Urban Farming in Tanzania

24 January, 2019

Urban Farming is consider as the way to guarantee favorable living conditions in developing countries such as Tanzania

Almost the 30% of GDP in Tanzania comes from agriculture; for that reason, it is necessary to look for alternatives in big cities for those farmers who migrate to the cities looking for new opportunities but, at the same time, continue to focus their work on the primary sector, as they have always done.

According to the last report of the United Nations about environmental (2007), it is predicted that by the year 2030 urban areas in sub-Saharan Africa will united 50% of the population. Data that reflects the need of start looking for alternatives to existing livelihoods in the cities.

In Tanzania, even that the majority of the population still lives in rural areas, there has been a strong increase in the urban population in the last 30 years, which has risen by 40%. Even though, in urban areas, a quarter of the population is poor.

Urban Garden Iringa

This data is explained because more than 2/3 of the population in this country is dedicated to the agricultural sector and, when moving to the city in search of an improvement in their quality of life, has lost its ability to dedicate itself to what it always it has done; agriculture.

Experts in agriculture in Tanzania like Louis Labuschagne, director of IPM Real, believe that this matter is easily reversible if urban farming is put on a place that would help to ensure nutrition and favorable living conditions for families. They could take advantage of the city’s land to produce food environmental sustainable. In fact, from Real IPM, they are betting that growing in vertical bags, in addition with a correct storage of rainwater, drip irrigation and compost, can provide many solutions to this growing problem.

Urban farming has a lot of benefits since access to a horticultural path means that citizens have access to food of adequate quality and quantity. This will turn into a population with better food security and, not only that, it generates economic benefits by generating more quantity of products and jobs. In addition, the fact of reducing the number of intermediaries by creating a direct sale translates into an increase in profitability and, at the same, time savings in the shopping basket of families.

On the other hand, the fact of setting up spaces in the city, previously underutilized, creates an environmental balance by improving the management of soil, rainwater, biodiversity and habitats.

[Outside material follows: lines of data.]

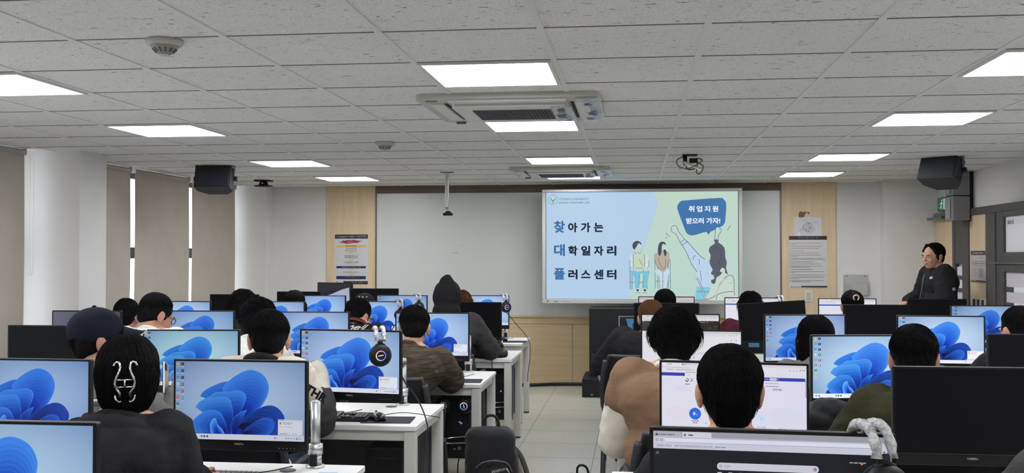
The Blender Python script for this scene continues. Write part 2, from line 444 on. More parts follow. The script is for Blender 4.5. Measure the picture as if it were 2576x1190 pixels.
# front wall fittings that belong to the building
def wall_panel(name, x0, x1, z0, z1, d, m, kind='structure', r=.003):
    b = MB(); b.rbox(((x0+x1)/2, YW-d/2, (z0+z1)/2), (x1-x0, d, z1-z0), r, 1); o = b.build(name, m)
    if kind: o['kind'] = kind
    return o
wall_panel('trim_1', -3.72, -3.112, 0, HC, .03, M['wood']); wall_panel('trim_2', 1.668, 2.28, 0, HC, .03, M['wood'])
wall_panel('trim_3', -3.112, 1.668, 2.272, HC, .045, M['trim'])
b = MB()
for x0, x1 in ((-3.112, -2.32), (-2.316, -1.53), (-1.526, -.74), (-.736, .05), (.054, .84), (.844, 1.668)):
    b.rbox(((x0+x1)/2, YW-.0125, .355), (x1-x0-.003, .025, .71), .003, 1)
b.rbox((-.722, YW-.014, .755), (4.78, .028, .085), .003, 1)
struct('trim_4', b, M['wood_h'])
b = MB(); b.box((-.722, YW-.024, .8), (4.78, .05, .012)); struct('trim_5', b, M['wood'])
b = MB()
for x in (-3.106, 1.662): b.rbox((x, YW-.022, 1.54), (.018, .044, 1.47), .003, 1)
struct('trim_6', b, mat('bronze_edge', (120, 108, 92), .4, .3))
b = MB(); b.box((-4.0, YW-.006, .04), (.74, .012, .08)); b.box((2.53, YW-.006, .04), (.48, .012, .08)); struct('baseboard_front', b, mat('baseboard', (84, 80, 76), .6))
b = MB(); b.box((XR-.006, 3.2, .04), (.012, 11.6, .08)); struct('baseboard_right', b, mat('baseboard_dark', (84, 80, 76), .6))

# whiteboard
t = thing('whiteboard', 'wide pale grey glass whiteboard filling the front wall behind the big display', 'whiteboard', (-.722, YW-.02, 1.537))
b = MB(); b.rbox((0, -.004, 0), (4.75, .018, 1.465), .003, 1); b.build('writing_panel', M['board'], t)
b = MB(); b.tube([(-1.45, -.0135, .02), (-1.43, -.0135, .014), (-1.40, -.0135, .017), (-1.385, -.0135, .012)], .0016, 5)
b.tube([(-1.35, -.0135, .10), (-1.345, -.0135, .092), (-1.335, -.0135, .098)], .0016, 5)
b.tube([(-.40, -.0135, -.60), (-.39, -.0135, -.592)], .0016, 5); b.build('marker_trace', M['soft_black'], t)
b = MB(); b.rbox((0, -.006, -.729), (4.75, .022, .008), .002, 1); b.build('bottom_edge', M['silver'], t)
b = MB(); b.box((-.36+.11, -.0132, 0), (.002, .0005, 1.46)); b.build('panel_joint', mat('joint_line', (150, 153, 152), .6), t)

# blinds
def blind(y0, y1, label, z0=.62):
    t = thing('roller_blind', label, 'blind', (-4.76, (y0+y1)/2, HC), 0, 'beige roller blinds on the window wall')
    w = y1-y0; P = []
    for j in range(9):
        z = -.03-(HC-z0-.03)*j/8
        P.append([(.004*math.sin(i*1.3+j*.6), -w/2+w*i/14, z) for i in range(15)])
    b = MB(); b.grid(P); b.build('blind_cloth', M['blind'], t)
    b = MB(); b.cyl((0, -w/2, -.025), (0, w/2, -.025), .02, seg=14); b.build('roller_tube', M['blind'], t)
    b = MB(); b.rbox((0, 0, z0-HC), (.014, w, .025), .004); b.build('bottom_bar', M['aged_white'], t)
    for s in (-1, 1): b = MB(); b.rbox((-.01, s*(w/2+.004), -.025), (.05, .006, .05), .004); b.build('end_bracket', M['aged_white'], t)
    return t
blind(5.05, 6.30, 'beige roller blind beyond the left edge, two before the wall column')
ba = blind(6.34, 7.62, 'beige roller blind just before the white wall column, a beaded cord hanging beside it')
b = MB()
for y in (.70, .745):
    for k in range(64): b.ell((.012, y, -.05-k*.0145), .0035, seg=5, rings=4)
b.tube([(.012, .70, -.96), (.012, .705, -.985), (.012, .722, -.995), (.012, .74, -.985), (.012, .745, -.96)], .002, 5)
b.build('beaded_cord', M['white_plastic'], ba)
blind(8.235, 9.34, 'beige roller blind just after the white wall column')
blind(9.425, 10.643, 'middle beige roller blind between two bright window gaps')
blind(10.713, 11.93, 'beige roller blind nearest the front corner behind the hanging speaker')

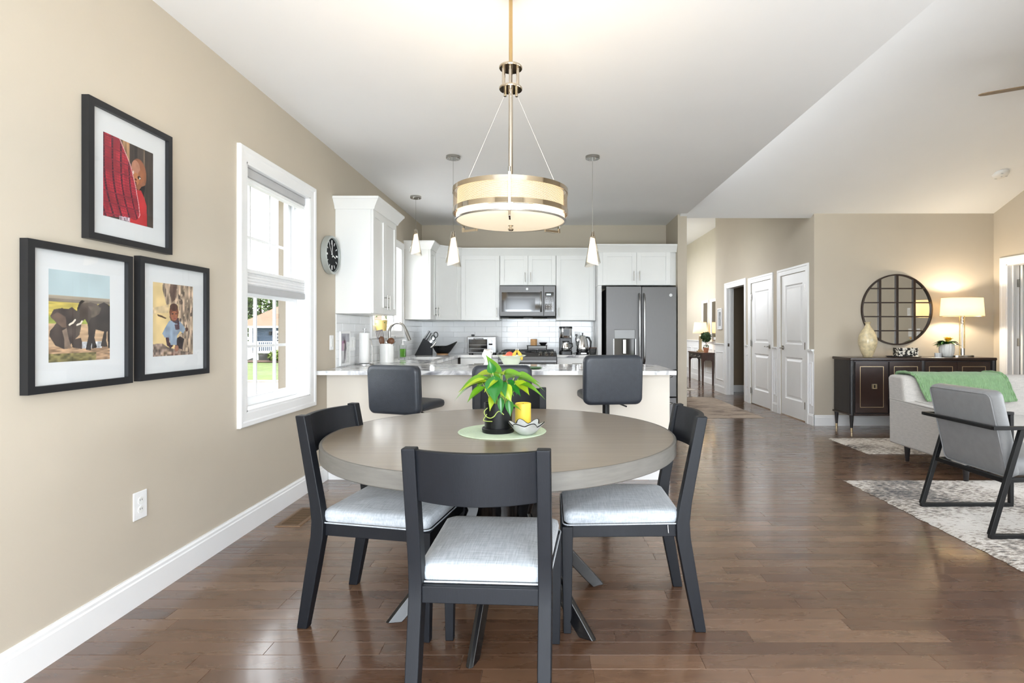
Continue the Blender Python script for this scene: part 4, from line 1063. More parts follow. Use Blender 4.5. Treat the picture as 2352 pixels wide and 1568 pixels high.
P.fill(P.mask([(85, 790), (130, 690), (230, 672), (330, 680), (375, 655), (440, 710), (430, 900), (430, 1040), (420, 1120), (500, 1100), (520, 1180), (515, 1265), (380, 1240), (370, 1180), (330, 1250), (260, 1265), (150, 1215), (75, 1080), (80, 1010), (165, 890)]), (74, 64, 60), .3, 9, 9, 6)
P.fill(P.mask([(85, 790), (180, 730), (290, 800), (300, 950), (240, 950), (165, 880)]), (102, 84, 74), .15); P.fill(P.mask([(240, 1000), (300, 960), (330, 1120), (370, 1250), (270, 1270), (270, 1120)]), (134, 116, 102), .15)
P.line([(340, 912), (390, 880), (418, 842)], .014, (226, 216, 200)); P.line([(445, 915), (495, 895), (515, 862)], .013, (226, 216, 200))
wall_picture('black framed photo of two elephants below a pale sky', 1.912, 2.395, .990, 1.535, 2.009, 2.289, 1.098, 1.440, P)
# 3: child crouching by rocks
P = Paint(130, 160, ((62, 50), (818, 145), (818, 1420), (68, 1470))); u, v = P.u, P.v
P.fill(u > -1, (226, 200, 146), .07, 8, 8)
rock = P.mask([(230, 50), (818, 50), (818, 1480), (440, 1480), (540, 1050), (700, 950), (540, 800), (520, 480), (300, 480), (230, 200)]); P.fill(rock, (164, 144, 124), .5, 20, 9, 8); P.fill(rock & (vnoise(u, v, 34, 12, 9) > .76), (98, 84, 76)); P.fill(rock & (vnoise(u, v, 26, 14, 12) > .84), (206, 186, 160))
P.fill(P.mask([(370, 90), (500, 110), (470, 380), (400, 440), (360, 240)]), (112, 90, 80), .25, 20, 6)
P.fill(P.mask([(130, 660), (220, 690), (310, 740), (280, 750), (150, 700)]), (80, 58, 44)); P.fill(P.mask([(62, 540), (350, 480), (330, 640), (120, 640), (62, 690)]), (214, 190, 150), .15)
P.fill(P.mask([(62, 1230), (230, 1220), (330, 1290), (560, 1350), (818, 1400), (818, 1480), (62, 1480)]), (142, 124, 112), .45, 26, 26, 5)
P.fill(P.mask([(440, 1150), (560, 1080), (640, 1130), (600, 1330), (470, 1290)]), (52, 44, 46), .3)
P.fill(P.mask([(280, 1080), (360, 1080), (350, 1190), (430, 1260), (380, 1310), (310, 1260)]), (70, 50, 56), .2)
P.fill(P.mask([(350, 790), (430, 780), (560, 800), (640, 900), (670, 940), (620, 1030), (560, 980), (500, 1070), (490, 1240), (380, 1250), (340, 1100), (270, 1110), (225, 1030), (270, 930)]), (142, 158, 176), .12, 16, 16)
P.fill(P.mask([(450, 860), (540, 850), (550, 950), (470, 960)]), (84, 60, 68)); P.fill(P.mask([(350, 700), (420, 740), (530, 730), (545, 850), (470, 840), (380, 780)]), (70, 52, 62))
P.fill(P.ell(440, 630, 86, 170), (116, 70, 50), .08); P.fill(P.ell(440, 530, 78, 70), (82, 54, 46)); P.fill(P.ell(445, 690, 62, 90), (158, 98, 70), .06)
for ex in (412, 482): P.fill(P.ell(ex, 655, 20, 12), (40, 26, 24))
P.fill(P.ell(460, 745, 26, 14), (140, 70, 66)); P.fill(P.ell(690, 950, 30, 40), (84, 56, 46)); P.fill(P.ell(490, 1310, 40, 60), (150, 104, 84), .1)
wall_picture('black framed photo of a crouching child by grey rocks, nearest the window', 2.438, 2.934, .992, 1.546, 2.538, 2.822, 1.096, 1.440, P)

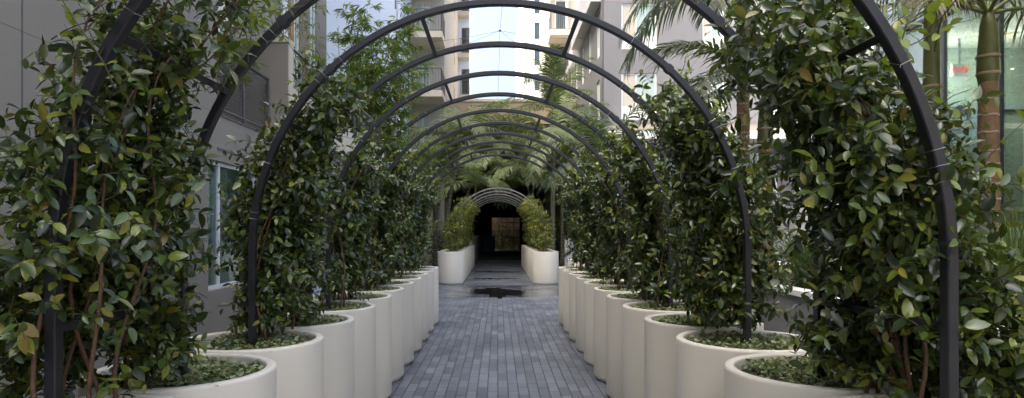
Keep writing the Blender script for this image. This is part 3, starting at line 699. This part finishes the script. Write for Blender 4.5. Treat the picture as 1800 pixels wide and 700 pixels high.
tx = bpy.data.objects.new('lettering', tme); COL.objects.link(tx); tx.parent = t; tx.location = (0, -.004, .04); tx.rotation_euler = (R(90), 0, 0)
LP = [(7.05, 9.0, 'warm round downlight in the lobby ceiling, right of the EXIT sign'), (6.3, 9.35, 'small warm downlight in the lobby ceiling behind the palm trunk'), (7.6, 7.5, 'added unseen downlight brightening the lobby, nearest the camera'), (9.6, 8.4, 'added unseen downlight brightening the lobby, deepest in the ceiling')]  # last two are extra lamps out of view that brighten the lobby
pl = None
for x, y, lab in LP:
    if pl is None:
        pl = thing('ceiling_light', lab, 'light', (x, y, 4.33), 'lobby ceiling lights')
        m = MB(); m.lathe([(.0, -.004), (.07, -.004)], 20); obj('lens', m, 'lamp', pl)
        m = MB(); m.lathe([(.07, -.001), (.072, -.02), (.09, -.02), (.092, 0)], 20); obj('rim', m, 'white', pl)
    else: dup(pl, (x, y, 4.33), lab)
    ld = bpy.data.lights.new('lamp_light', 'POINT'); ld.energy = 6; ld.color = (1.0, .86, .68); ld.shadow_soft_size = 0
    lo = bpy.data.objects.new('lamp_light', ld); COL.objects.link(lo); lo.location = (x, y, 3.85)

# planting beds on both sides -------------------------------------------
def bed(x0, x1, y0, y1, h, label):
    t = thing('raised_bed', label, 'planter bed', ((x0+x1)/2, (y0+y1)/2, 0))
    m = MB(); w_ = .14
    m.box(x0, x0+w_, y0, y1, 0, h); m.box(x1-w_, x1, y0, y1, 0, h); m.box(x0+w_, x1-w_, y0, y0+w_, 0, h); m.box(x0+w_, x1-w_, y1-w_, y1, 0, h); obj('bed_wall', m, 'stucco_dark', t, world=True)
    m = MB(); e = .02; m.box(x0-e, x0+w_+e, y0-e, y1+e, h+.001, h+.055); m.box(x1-w_-e, x1+e, y0-e, y1+e, h+.001, h+.055)
    m.box(x0+w_+e, x1-w_-e, y0-e, y0+w_+e, h+.001, h+.055); m.box(x0+w_+e, x1-w_-e, y1-w_-e, y1+e, h+.001, h+.055); obj('bed_cap', m, 'white', t, world=True)
    m = MB(); m.box(x0+w_, x1-w_, y0+w_, y1-w_, h-.3, h-.06); obj('soil', m, 'soil', t, world=True)
    return t
bed(2.95, 5.35, 3.4, 12.5, .98, 'long grey raised bed with white cap behind the right row')
bed(3.3, 5.3, 15.5, 24, .6, 'low grey raised bed at the far right of the court')
bed(-3.75, -2.55, 17.6, 21, .5, 'grey raised bed of bamboo beyond the left balconies')
t = thing('cube_planter', 'square grey planter box of spiky grass beside the far right row', 'planter', (2.78, 22.6, 0))
m = MB(); a = .43
m.box(-a, a, -a, -a+.06, 0, 1.37); m.box(-a, a, a-.06, a, 0, 1.37); m.box(-a, -a+.06, -a+.06, a-.06, 0, 1.37); m.box(a-.06, a, -a+.06, a-.06, 0, 1.37); obj('box', m, 'stucco_white', t)
m = MB(); m.box(-a+.06, a-.06, -a+.06, a-.06, 1.1, 1.28); obj('soil', m, 'soil', t)
t = thing('path_light', 'thin white post light standing in the square planter box', 'post light', (2.98, 22.4, 1.28))
m = MB(); m.tube([(0, 0, 0), (0, 0, .42)], .03, 8); obj('post', m, 'white', t); m = MB(); m.lathe([(0, .5), (.04, .49), (.045, .42), (0, .42)], 12); obj('cap', m, 'white', t)

def blade_tuft(loc, n, hgt, spread, seed, label, mat='grass', name='grass_clump', cat='ornamental grass', group='grass clumps in the beds', wd=.012):
    g = np.random.default_rng(seed); K = 5; V = []; 
    a = g.random(n)*6.283; r0 = g.random(n)*.09; ht = hgt*g.uniform(.55, 1.05, n); sp = spread*g.uniform(.2, 1, n)
    base = np.stack([np.cos(a)*r0, np.sin(a)*r0, 0*a], 1); out = np.stack([np.cos(a), np.sin(a), 0*a], 1); side = np.stack([-np.sin(a), np.cos(a), 0*a], 1)
    tw_ = g.normal(0, .6, n)[:, None]; side = unit(side+out*tw_)
    for k in range(K):
        f = k/(K-1); c = base+out*(sp*f**1.7)[:, None]+np.array([0, 0, 1])*(ht*(f-.28*f**3))[:, None]; w_ = wd*(1-f*.93)*.5
        V += [c-side*w_, c+side*w_]
    V = np.stack(V, 1); o = (np.arange(n)*2*K)[:, None]
    F = [np.concatenate([o+np.array([(2*k, 2*k+1, 2*k+3, 2*k+2)]) for k in range(K-1)])]
    t = thing(name, label, cat, loc, group); npobj('blades', V.reshape(-1, 3), F, mat, t); return t
blade_tuft((2.7, 22.6, 1.27), 260, .75, .4, 1, 'spiky green grass growing in the square planter box')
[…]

On his behalf, ASF has localized in Iringa a significant number of farmers in the interior of the city who practice subsistence agriculture. For that reason, it had begun a project based on the development of communal urban gardens managed by organized groups of women that contribute to improve the knowledge and techniques of the population dedicated to agriculture. It is expected that this will help the families to install a garden afterwards in their homes in optimal conditions, applying the knowledge learned.